### Given instruction
Reproduce exactly the lines below, from the first one through the line containing "random.seed(7)", and omit any pictures.

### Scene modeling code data
-- Begin --
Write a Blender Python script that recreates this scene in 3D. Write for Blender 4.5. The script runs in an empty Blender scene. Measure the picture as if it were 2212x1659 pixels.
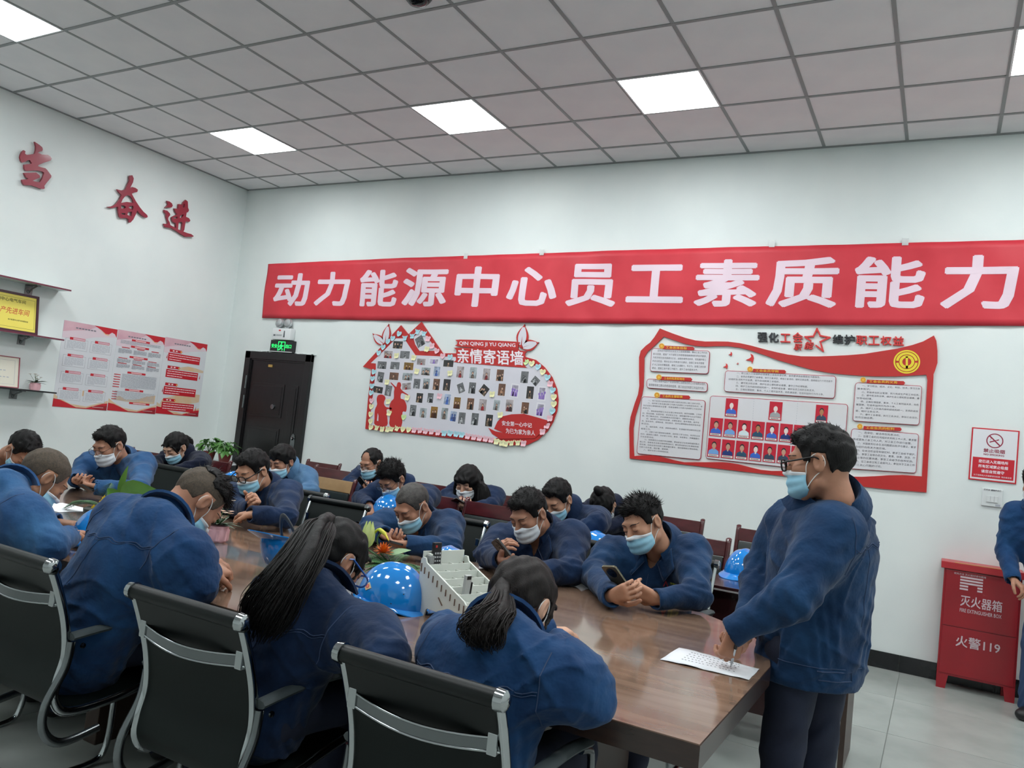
import bpy, bmesh, math, random
import numpy as np
from mathutils import Vector, Matrix, Quaternion
from mathutils.bvhtree import BVHTree
PI = math.pi
scene = bpy.context.scene
COL = scene.collection
random.seed(7)

# ------------------------------------------------------------------ camera
CAM = Vector((7.5325, -6.5717, 1.4291))
YAW, PITCH, ROLL, FPX = -0.5040, 0.0603, 0.1081, 1703.5
cF = Vector((math.sin(YAW)*math.cos(PITCH), math.cos(YAW)*math.cos(PITCH), math.sin(PITCH)))
_r0 = Vector((math.cos(YAW), -math.sin(YAW), 0)); _u0 = _r0.cross(cF)
cR = _r0*math.cos(ROLL) + _u0*math.sin(ROLL)
cU = -_r0*math.sin(ROLL) + _u0*math.cos(ROLL)
cam_d = bpy.data.cameras.new('camera'); cam = bpy.data.objects.new('camera', cam_d); COL.objects.link(cam)
cam_d.sensor_fit = 'HORIZONTAL'; cam_d.sensor_width = 36.0; cam_d.lens = 36.0*FPX/2212.0
cam_d.clip_start = 0.05; cam_d.clip_end = 60
_m = Matrix((cR, cU, -cF)).transposed().to_4x4(); _m.translation = CAM
cam.matrix_world = _m
scene.camera = cam

# ------------------------------------------------------------------ world, exposure
w = bpy.data.worlds.new('world'); scene.world = w; w.use_nodes = True
w.node_tree.nodes['Background'].inputs[0].default_value = (0.9, 0.97, 1.0, 1)
w.node_tree.nodes['Background'].inputs[1].default_value = 0.25
vs = scene.view_settings
vs.view_transform = 'Standard'; vs.look = 'None'; vs.gamma = 1.0; vs.use_curve_mapping = False
vs.exposure = 0.0
PANEL_POWER = 29.5          # emission strength of the ceiling light panels
scene.cycles.max_bounces = 6; scene.cycles.diffuse_bounces = 4; scene.cycles.glossy_bounces = 3
scene.cycles.transparent_max_bounces = 8
scene.cycles.caustics_reflective = False; scene.cycles.caustics_refractive = False
scene.cycles.sample_clamp_indirect = 3.0

H = 3.98                    # ceiling height
# points of the real surfaces seen at a place of the photograph
def _ray(px, py): return cF + cR*((px-1106)/FPX) - cU*((py-829.5)/FPX)
def AY(px, py, y): d = _ray(px, py); return CAM + d*((y-CAM.y)/d.y)
def AX(px, py, x): d = _ray(px, py); return CAM + d*((x-CAM.x)/d.x)
def AZ(px, py, z): d = _ray(px, py); return CAM + d*((z-CAM.z)/d.z)

# ------------------------------------------------------------------ materials
def lin(c):
    c = c/255.0
    return c/12.92 if c <= 0.04045 else ((c+0.055)/1.055)**2.4
def rgb(c): return (lin(c[0]), lin(c[1]), lin(c[2]), 1)
MATS = {}
def mat(name, col, rough=0.6, metal=0.0, spec=0.5, col2=None, nscale=20, bump=0.0, bscale=60, coat=0.0,
        alpha=1.0, emit=None, estr=0, sheen=0, sss=0, stretch=None, ndetail=4, trans=0, lo=0.35, hi=0.65):
    if name in MATS: return MATS[name]
    m = bpy.data.materials.new(name); m.use_nodes = True; nt = m.node_tree; b = nt.nodes['Principled BSDF']
    b.inputs['Base Color'].default_value = rgb(col); b.inputs['Roughness'].default_value = rough
    b.inputs['Metallic'].default_value = metal; b.inputs['Specular IOR Level'].default_value = spec
    b.inputs['Coat Weight'].default_value = coat; b.inputs['Coat Roughness'].default_value = 0.08
    if sheen: b.inputs['Sheen Weight'].default_value = sheen
    if sss: b.inputs['Subsurface Weight'].default_value = sss; b.inputs['Subsurface Radius'].default_value = (0.02, 0.008, 0.004); b.inputs['Subsurface Scale'].default_value = 0.3
    if trans: b.inputs['Transmission Weight'].default_value = trans
    if alpha < 1: b.inputs['Alpha'].default_value = alpha
    if emit: b.inputs['Emission Color'].default_value = rgb(emit); b.inputs['Emission Strength'].default_value = estr
    tc = None
    if col2 is not None or bump:
        tc = nt.nodes.new('ShaderNodeTexCoord'); mp = nt.nodes.new('ShaderNodeMapping')
        nt.links.new(tc.outputs['Object'], mp.inputs[0])
        if stretch: mp.inputs['Scale'].default_value = stretch
    if col2 is not None:
        n = nt.nodes.new('ShaderNodeTexNoise'); n.inputs['Scale'].default_value = nscale; n.inputs['Detail'].default_value = ndetail
        nt.links.new(mp.outputs[0], n.inputs['Vector'])
        r = nt.nodes.new('ShaderNodeValToRGB'); r.color_ramp.elements[0].position = lo; r.color_ramp.elements[1].position = hi
        r.color_ramp.elements[0].color = rgb(col); r.color_ramp.elements[1].color = rgb(col2)
        nt.links.new(n.outputs[0], r.inputs[0]); nt.links.new(r.outputs[0], b.inputs['Base Color'])
    if bump:
        n2 = nt.nodes.new('ShaderNodeTexNoise'); n2.inputs['Scale'].default_value = bscale; n2.inputs['Detail'].default_value = 3
        nt.links.new(mp.outputs[0], n2.inputs['Vector'])
        bp = nt.nodes.new('ShaderNodeBump'); bp.inputs['Strength'].default_value = bump; bp.inputs['Distance'].default_value = 0.01
        nt.links.new(n2.outputs[0], bp.inputs['Height']); nt.links.new(bp.outputs[0], b.inputs['Normal'])
    MATS[name] = m
    return m

# ------------------------------------------------------------------ object helpers
def link(o, parent=None):
    COL.objects.link(o)
    if parent is not None: o.parent = parent
    return o
def obj(name, me, m=None, parent=None, label=None, stuff=False):
    o = bpy.data.objects.new(name, me); link(o, parent)
    if m is not None:
        if isinstance(m, (list, tuple)):
            if not len(me.materials):
                for q in m: me.materials.append(q)
        elif not len(me.materials): me.materials.append(m)
    if parent is not None:
        o.matrix_parent_inverse = parent_inv(parent)
    if label: o['label'] = label
    if stuff: o['kind'] = 'stuff'
    return o
_PINV = {}
def parent_inv(p):
    # parts are modelled in world coordinates: undo the parents' placement
    m = Matrix.Identity(4)
    q = p
    while q is not None:
        m = (q.matrix_basis if q.parent is None else q.matrix_parent_inverse @ q.matrix_basis) @ m
        q = q.parent
    return m.inverted()
def thing(name, label, cat, loc=(0, 0, 0), group=None, rz=0):
    o = bpy.data.objects.new(name, None); o.empty_display_size = 0.05
    COL.objects.link(o); o.location = loc; o.rotation_euler = (0, 0, rz)
    o['label'] = label; o['category'] = cat
    if group: o['group'] = group
    return o
def tag(o, label, cat, group=None):
    o['label'] = label; o['category'] = cat
    if group: o['group'] = group
    return o
def struct(name, me, m, parent=None):
    o = obj(name, me, m, parent)
    if parent is None: o['kind'] = 'structure'
    return o
def dup(root, loc, rz, label, group=None):
    r = root.copy(); COL.objects.link(r); r.location = loc; r.rotation_euler = (0, 0, rz); r['label'] = label
    if group: r['group'] = group
    for ch in list(root.children):
        c = ch.copy(); COL.objects.link(c); c.parent = r; c.matrix_parent_inverse = ch.matrix_parent_inverse.copy()
        for g in list(ch.children):
            d = g.copy(); COL.objects.link(d); d.parent = c; d.matrix_parent_inverse = g.matrix_parent_inverse.copy()
    return r
def ordinal(k): return ['first', 'second', 'third', 'fourth', 'fifth', 'sixth', 'seventh', 'eighth', 'ninth', 'tenth', 'eleventh', 'twelfth', 'thirteenth', 'fourteenth', 'fifteenth', 'sixteenth', 'seventeenth', 'eighteenth'][k]

class MB:
    """collects simple solids into one mesh"""
    def __init__(s): s.v = []; s.f = []; s.mi = []; s.cur = 0
    def add(s, vs_, fs, M=None):
        b = len(s.v)
        for p in vs_:
            p = Vector(p)
            s.v.append(M @ p if M else p)
        for f in fs: s.f.append([b+i for i in f]); s.mi.append(s.cur)
        return s
    def box(s, lo, hi, M=None, bev=0.0):
        x0, y0, z0 = lo; x1, y1, z1 = hi
        if bev <= 0:
            return s.add([(x0,y0,z0),(x1,y0,z0),(x1,y1,z0),(x0,y1,z0),(x0,y0,z1),(x1,y0,z1),(x1,y1,z1),(x0,y1,z1)],
                  [(0,3,2,1),(4,5,6,7),(0,1,5,4),(1,2,6,5),(2,3,7,6),(3,0,4,7)], M)
        bm = bmesh.new(); bmesh.ops.create_cube(bm, size=1)
        for v in bm.verts: v.co = Vector(((x0+x1)/2+v.co.x*(x1-x0), (y0+y1)/2+v.co.y*(y1-y0), (z0+z1)/2+v.co.z*(z1-z0)))
        bmesh.ops.bevel(bm, geom=bm.edges[:], offset=bev, segments=2, profile=0.6, affect='EDGES')
        bm.verts.index_update()
        s.add([v.co.copy() for v in bm.verts], [[v.index for v in f.verts] for f in bm.faces], M); bm.free(); return s
    def tube(s, pts, r, n=8, cap=True, M=None, sx=1.0, flat=None):
        pts = [Vector(p) for p in pts]; rr = r if isinstance(r, (list, tuple)) else [r]*len(pts)
        base = len(s.v); up = None; m = len(pts)
        for i, p in enumerate(pts):
            t = (pts[min(i+1, m-1)]-pts[max(i-1, 0)])
            t = t.normalized() if t.length > 1e-9 else Vector((0, 0, 1))
            if up is None:
                up = Vector(flat) if flat else (Vector((0, 0, 1)) if abs(t.z) < 0.9 else Vector((1, 0, 0)))
            a = t.cross(up)
            if a.length < 1e-6: a = t.orthogonal()
            a.normalize(); b = a.cross(t).normalized(); up = b if not flat else up
            for k in range(n):
                an = 2*PI*k/n
                q = p + a*(math.cos(an)*rr[i]*sx) + b*(math.sin(an)*rr[i])
                s.v.append(M @ q if M else q)
        for i in range(m-1):
            for k in range(n):
                s.f.append([base+i*n+k, base+i*n+(k+1) % n, base+(i+1)*n+(k+1) % n, base+(i+1)*n+k]); s.mi.append(s.cur)
        if cap:
            s.f.append([base+k for k in reversed(range(n))]); s.mi.append(s.cur)
            s.f.append([base+(m-1)*n+k for k in range(n)]); s.mi.append(s.cur)
        return s
    def lathe(s, prof, n=16, M=None, sq=None):
        base = len(s.v); m = len(prof)
        for r, z in prof:
            for k in range(n):
                a = 2*PI*k/n; q = Vector((r*math.cos(a), r*math.sin(a), z))
                if sq: q = Vector((q.x*sq[0], q.y*sq[1], q.z))
                s.v.append(M @ q if M else q)
        for i in range(m-1):
            for k in range(n):
                s.f.append([base+i*n+k, base+i*n+(k+1) % n, base+(i+1)*n+(k+1) % n, base+(i+1)*n+k]); s.mi.append(s.cur)
        if prof[0][0] > 1e-5: s.f.append([base+k for k in reversed(range(n))]); s.mi.append(s.cur)
        if prof[-1][0] > 1e-5: s.f.append([base+(m-1)*n+k for k in range(n)]); s.mi.append(s.cur)
        return s
    def prism(s, poly, h0, h1, M=None):
        n = len(poly); base = len(s.v)
        for h in (h0, h1):
            for x, y in poly:
                q = Vector((x, y, h)); s.v.append(M @ q if M else q)
        s.f.append([base+k for k in reversed(range(n))]); s.mi.append(s.cur)
        s.f.append([base+n+k for k in range(n)]); s.mi.append(s.cur)
        for k in range(n):
            s.f.append([base+k, base+(k+1) % n, base+n+(k+1) % n, base+n+k]); s.mi.append(s.cur)
        return s
    def mesh(s, name, smooth=False, mats=None):
        me = bpy.data.meshes.new(name); me.from_pydata([tuple(v) for v in s.v], [], s.f); me.update()
        if mats:
            for q in mats: me.materials.append(q)
            me.polygons.foreach_set('material_index', s.mi)
        bm = bmesh.new(); bm.from_mesh(me); bmesh.ops.recalc_face_normals(bm, faces=bm.faces[:]); bm.to_mesh(me); bm.free()
        if smooth is True: me.shade_smooth()
        elif smooth: me.shade_smooth(); me.set_sharp_from_angle(angle=math.radians(smooth))
        return me
    def build(s, name, m, parent=None, smooth=False, label=None, stuff=False):
        me = s.mesh(name, smooth, m if isinstance(m, (list, tuple)) else None)
        return obj(name, me, None if isinstance(m, (list, tuple)) else m, parent, label, stuff)
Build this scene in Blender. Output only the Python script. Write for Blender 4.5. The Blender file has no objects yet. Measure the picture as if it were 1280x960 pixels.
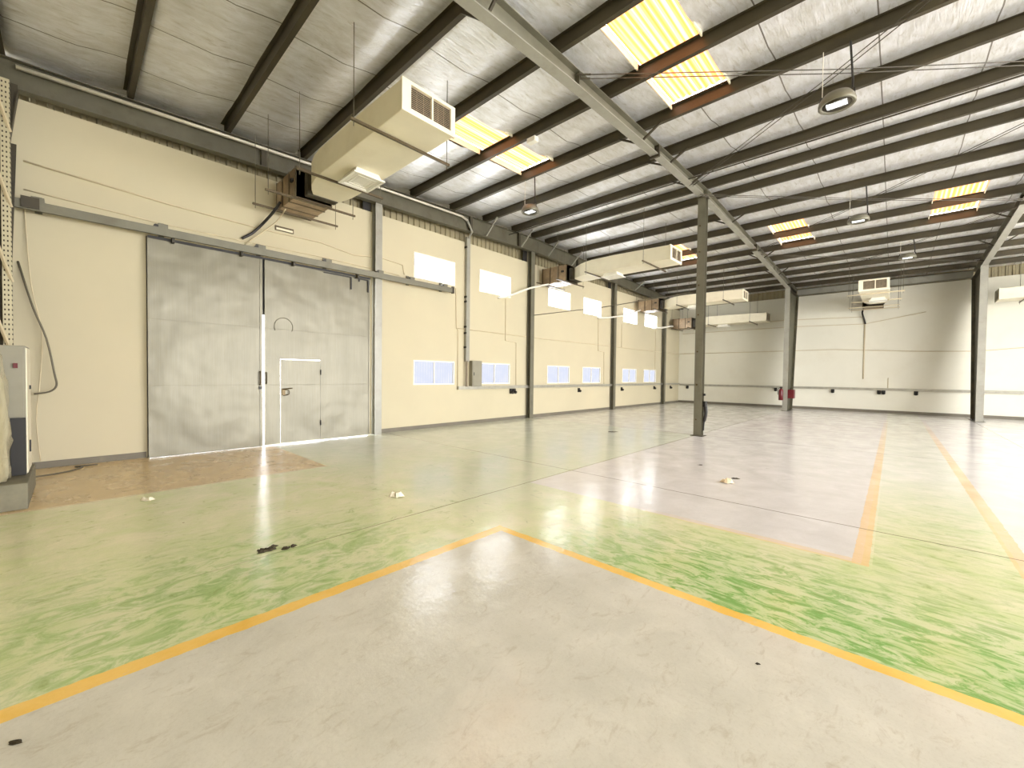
-- End --
### Exercise output
Write a Blender Python script that recreates this scene in 3D. Write for Blender 4.5. The script runs in an empty Blender scene. Measure the picture as if it were 2212x1659 pixels.
import bpy, bmesh, math, random
import numpy as np
from mathutils import Vector, Matrix, Quaternion
from mathutils.bvhtree import BVHTree
PI = math.pi
scene = bpy.context.scene
COL = scene.collection
random.seed(7)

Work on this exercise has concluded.